The second day of a two-day craft fair isn't quite as awesome as the first day--the excitement's worn off, and it's less busy, with more sightseers out for a wholesome Sunday activity than super-excited handmade fangeeks looking for the next big thing. Instead of only having one thousand people looking at the record bowls and asking, "How do you make these?" or joking "I bet they don't play anymore!" or berating you with "That's a fine thing to do to a good record!" you have two thousand people doing the same. It's still a fun experience, but somehow it's WAY more tiring than the first day was.


But while I was trudging through Day Two, Matt and the girls hit the St.

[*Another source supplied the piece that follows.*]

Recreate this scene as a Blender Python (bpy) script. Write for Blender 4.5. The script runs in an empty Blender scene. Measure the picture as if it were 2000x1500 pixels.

Louis Science Center and the St. Louis Zoo (and yes, I was also bummed that I couldn't go, too!). The St. Louis Science Center is always a top spot on account of the giant anamatronic dinosaurs, but guess what the family found at a special exhibit at the St. Louis Zoo?



Dinosaurs!!!

Such a lucky day.

Today it's back to the grind--freshman comp papers to grade, grocery shopping to do, kid to drop off and then pick up again from preschool, meals to cook and trash to pick up. On the plus side, I've got some #6 plastic, and me and the kiddos are going to make ourselves some Shrinky Dinks!

Saturday, September 27, 2008

Strange Folk Saturday

It has been a good, good Saturday! If you've never been to an indie craft fair, my friends, I must tell you that I highly recommend it. Just imagine chilling out here in suburban St. Louis with me this weekend, wandering through the enchanted craft forest, visiting over a hundred handmade items vendors and with every one of them you think, "Huh, their stuff is cool!" When you get tired you can take a break over at the alpaca petting zoo or the #6 plastic Shrinky Dink station, and when you get hungry, why, there's both a coffee shop and a booth selling deep-fried Snickers bars. Yum.Here are just a couple of shots of my booth......and a worm.

The girls have been having an awesome time, too. One of the reasons St. Louis was a good choice for a craft fair was that we love spending the weekend there, anyway--zoo, Science Center, The Container Store, Whole Foods--but Matt and the girls didn't even get out of the park today. Not only is Strange Folk in a park with trees to climb and a playground and a picnic blanket with books and toys just behind my booth and lots of grass to run in, but there is also a #6 plastic Shrinky Dink station and a make-your-own necklace table and an alpaca petting zoo, etc. Sydney especially enjoyed the World's Biggest Sandbox: And Willow enjoyed--can you guess?

Matt got this great shot of the two vendors at the mei tai booth, along with their mannequin:

I even got some shopping time while Matt ran the booth with strict orders to smile at people, look pleasant, respond in complete sentences when they spoke to him, and not eat:
Becoming so crafty by habit has unfortunately spoiled my craft fair visiting a little, however, because everything I see, I say something like, "Ooh, a fleece hat with kitty ears! So cool! But I could probably figure out how to make that for myself. Oh, diaper prefolds with quilter's cotton on one side! Um, I could make that, I guess. Vinyl brooches! I should make some of those for myself." But I did find a loophole--supplies! I bought a yard each (so far) of two new awesome cotton fabrics, one of zoo animals and one of the alphabet, and the sock monkey one is kind of calling for me to come back again for it tomorrow. I also bought this beautiful and bright wool roving--

--for making the little felted wool balls from .

All in all, it was a good day for a little money-making, a little shopping, a little spending time with the family...
It was a good day.

Thursday, September 25, 2008

Happy Feet

My new boots arrived!

They love me and I love them.

I wonder how profitable I'd need to be at Strange Folk in order to earn a Serger AND this green pair?